The site We Are Back is then used to showcase the demos that get created with codef. They range from complete re-creations of classic intros and cracktros, such as those from the likes of Paradox and Crystal, to new demos inspired by the oldskool vibe. There are loads to watch and depending on your age they’ll either bring back waves of 16-bit nostalgia or be little more than audio-visual curios. The concept of such re-creations isn’t new of course and borrows heavily from the site Flashtro where they’ve been doing similar things for years. But it’s always nice to rekindle memories and maybe inspire a younger generation to have a go too.
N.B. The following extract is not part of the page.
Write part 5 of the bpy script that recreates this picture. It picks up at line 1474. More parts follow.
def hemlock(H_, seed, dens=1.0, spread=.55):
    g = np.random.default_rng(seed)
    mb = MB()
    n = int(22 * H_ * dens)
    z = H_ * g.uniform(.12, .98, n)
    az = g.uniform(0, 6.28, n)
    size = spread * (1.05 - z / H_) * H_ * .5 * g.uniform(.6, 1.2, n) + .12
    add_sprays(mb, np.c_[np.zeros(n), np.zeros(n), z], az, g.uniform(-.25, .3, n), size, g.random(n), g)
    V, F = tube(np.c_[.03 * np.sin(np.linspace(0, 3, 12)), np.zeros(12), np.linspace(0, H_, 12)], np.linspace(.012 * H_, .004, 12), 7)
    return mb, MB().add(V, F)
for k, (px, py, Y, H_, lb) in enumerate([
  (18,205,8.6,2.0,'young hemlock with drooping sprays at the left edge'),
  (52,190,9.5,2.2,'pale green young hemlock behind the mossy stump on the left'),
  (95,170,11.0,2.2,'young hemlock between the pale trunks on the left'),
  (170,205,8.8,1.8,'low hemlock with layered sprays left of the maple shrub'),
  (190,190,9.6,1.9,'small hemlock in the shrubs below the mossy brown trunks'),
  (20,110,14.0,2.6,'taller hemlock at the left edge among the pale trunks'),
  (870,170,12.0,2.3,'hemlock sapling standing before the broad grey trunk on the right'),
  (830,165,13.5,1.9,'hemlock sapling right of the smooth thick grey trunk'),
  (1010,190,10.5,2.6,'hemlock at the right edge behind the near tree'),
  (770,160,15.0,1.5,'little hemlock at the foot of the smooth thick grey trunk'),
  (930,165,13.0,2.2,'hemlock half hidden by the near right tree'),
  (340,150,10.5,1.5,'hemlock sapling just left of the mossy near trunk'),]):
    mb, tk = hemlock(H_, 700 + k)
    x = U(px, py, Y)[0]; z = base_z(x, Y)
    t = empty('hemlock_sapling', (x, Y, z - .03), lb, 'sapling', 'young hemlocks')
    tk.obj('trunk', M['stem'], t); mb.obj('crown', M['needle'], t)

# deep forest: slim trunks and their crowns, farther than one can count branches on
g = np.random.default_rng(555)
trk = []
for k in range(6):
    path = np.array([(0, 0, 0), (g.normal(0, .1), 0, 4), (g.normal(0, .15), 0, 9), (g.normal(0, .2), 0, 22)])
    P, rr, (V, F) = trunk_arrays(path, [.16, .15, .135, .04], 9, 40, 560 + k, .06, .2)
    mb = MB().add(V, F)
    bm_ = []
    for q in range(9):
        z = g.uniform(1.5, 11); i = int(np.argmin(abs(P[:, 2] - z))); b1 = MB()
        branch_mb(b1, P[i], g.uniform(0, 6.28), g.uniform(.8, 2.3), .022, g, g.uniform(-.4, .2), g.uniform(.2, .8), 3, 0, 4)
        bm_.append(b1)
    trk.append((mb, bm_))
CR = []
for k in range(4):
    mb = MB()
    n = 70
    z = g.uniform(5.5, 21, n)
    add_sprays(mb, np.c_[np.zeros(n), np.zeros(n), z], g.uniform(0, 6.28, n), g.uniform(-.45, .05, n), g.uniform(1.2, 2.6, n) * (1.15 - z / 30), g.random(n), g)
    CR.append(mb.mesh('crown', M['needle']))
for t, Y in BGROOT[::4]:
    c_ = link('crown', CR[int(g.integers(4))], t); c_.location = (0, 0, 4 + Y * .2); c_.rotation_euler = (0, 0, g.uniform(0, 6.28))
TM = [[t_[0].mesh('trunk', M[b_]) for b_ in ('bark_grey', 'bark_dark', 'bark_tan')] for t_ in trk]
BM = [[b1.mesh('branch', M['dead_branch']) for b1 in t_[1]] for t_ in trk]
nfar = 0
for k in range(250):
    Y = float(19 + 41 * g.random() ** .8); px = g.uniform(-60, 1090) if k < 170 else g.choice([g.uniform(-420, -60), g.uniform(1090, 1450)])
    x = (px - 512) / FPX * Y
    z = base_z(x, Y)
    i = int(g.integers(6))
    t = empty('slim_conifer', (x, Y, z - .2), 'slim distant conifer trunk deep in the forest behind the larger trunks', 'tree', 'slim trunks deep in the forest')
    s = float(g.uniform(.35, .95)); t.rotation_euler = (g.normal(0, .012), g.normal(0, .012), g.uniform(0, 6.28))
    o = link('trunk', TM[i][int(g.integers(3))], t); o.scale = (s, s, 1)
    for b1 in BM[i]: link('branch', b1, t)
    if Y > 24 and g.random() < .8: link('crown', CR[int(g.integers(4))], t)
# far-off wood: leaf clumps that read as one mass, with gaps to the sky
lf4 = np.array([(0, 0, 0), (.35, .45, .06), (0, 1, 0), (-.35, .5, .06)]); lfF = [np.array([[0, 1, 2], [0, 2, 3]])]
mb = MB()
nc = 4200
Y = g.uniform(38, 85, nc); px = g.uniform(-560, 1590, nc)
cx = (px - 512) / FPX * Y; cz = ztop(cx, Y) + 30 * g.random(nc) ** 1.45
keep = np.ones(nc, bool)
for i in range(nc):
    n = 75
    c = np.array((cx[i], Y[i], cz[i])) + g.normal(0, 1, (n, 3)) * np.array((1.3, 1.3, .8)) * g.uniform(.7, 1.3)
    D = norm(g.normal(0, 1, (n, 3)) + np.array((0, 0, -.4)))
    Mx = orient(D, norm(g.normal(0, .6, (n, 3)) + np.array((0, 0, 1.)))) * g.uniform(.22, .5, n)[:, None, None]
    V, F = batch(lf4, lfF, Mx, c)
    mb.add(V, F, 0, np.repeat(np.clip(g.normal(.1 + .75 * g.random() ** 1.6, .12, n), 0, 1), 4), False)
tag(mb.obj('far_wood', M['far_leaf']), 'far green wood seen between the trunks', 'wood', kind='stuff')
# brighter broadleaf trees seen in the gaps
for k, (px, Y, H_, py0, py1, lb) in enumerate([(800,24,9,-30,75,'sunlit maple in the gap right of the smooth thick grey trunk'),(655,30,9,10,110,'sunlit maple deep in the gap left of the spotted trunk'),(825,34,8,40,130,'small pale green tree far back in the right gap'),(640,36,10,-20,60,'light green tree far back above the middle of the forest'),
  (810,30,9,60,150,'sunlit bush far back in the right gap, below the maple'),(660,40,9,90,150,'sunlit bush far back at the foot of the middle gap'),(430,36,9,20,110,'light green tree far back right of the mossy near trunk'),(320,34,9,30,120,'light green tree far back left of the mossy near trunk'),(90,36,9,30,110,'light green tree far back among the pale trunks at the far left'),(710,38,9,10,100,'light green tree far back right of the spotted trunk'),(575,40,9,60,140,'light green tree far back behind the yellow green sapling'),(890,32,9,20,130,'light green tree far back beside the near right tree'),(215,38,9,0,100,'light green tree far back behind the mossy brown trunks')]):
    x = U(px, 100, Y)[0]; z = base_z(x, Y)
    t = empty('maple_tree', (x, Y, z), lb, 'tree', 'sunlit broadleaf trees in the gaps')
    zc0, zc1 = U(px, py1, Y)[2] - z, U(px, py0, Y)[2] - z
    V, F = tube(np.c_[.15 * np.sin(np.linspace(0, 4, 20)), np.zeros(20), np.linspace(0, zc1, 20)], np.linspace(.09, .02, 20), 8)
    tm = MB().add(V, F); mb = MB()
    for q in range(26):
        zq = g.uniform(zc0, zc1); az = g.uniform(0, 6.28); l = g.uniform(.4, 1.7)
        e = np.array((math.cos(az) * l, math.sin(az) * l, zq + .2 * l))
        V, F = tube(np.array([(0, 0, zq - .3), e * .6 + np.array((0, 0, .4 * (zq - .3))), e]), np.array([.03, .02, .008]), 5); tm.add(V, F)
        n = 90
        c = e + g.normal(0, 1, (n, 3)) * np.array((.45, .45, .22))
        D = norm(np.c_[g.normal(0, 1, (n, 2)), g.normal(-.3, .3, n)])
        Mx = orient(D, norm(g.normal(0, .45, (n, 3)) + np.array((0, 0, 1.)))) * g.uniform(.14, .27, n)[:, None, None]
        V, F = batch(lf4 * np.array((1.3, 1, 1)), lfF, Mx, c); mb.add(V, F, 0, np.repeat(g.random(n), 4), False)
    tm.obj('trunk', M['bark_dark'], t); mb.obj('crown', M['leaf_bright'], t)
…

This is not JavaScript for the faint of heart however. Zero tolerance is given to older web browsers or slow hardware. If your PC/Mac/browser can’t handle it then “tough luck” is their response (one I wish I could use in client work sometimes, but alas not!) Web Audio is used heavily and graphics are pushed around without mercy, expecting a GPU accelerated canvas to be present and do the heavy lifting. Forget about mobile too, you’ll receive a slightly unsubtle “warning” if you dare venture to the site from there.

There is of course some blissful irony that re-makes of demos that originally ran in just a few KB memory on 8Mhz hardware now require graphics cards with gigs of RAM :) But tech arrogance aside it’s still fascinating to see little pockets of creativity bubbling up like this. Demos and their kind may hail from a specific point in computing history, but for some reason their charm remains intact, much like the way 8-bit style games are still massively popular today.

If you’ve ever wanted to have a go at creating a demo then grab codef. Or if you just want to see what others have been making then trawl through wab.com – just be sure your kit is up to it first.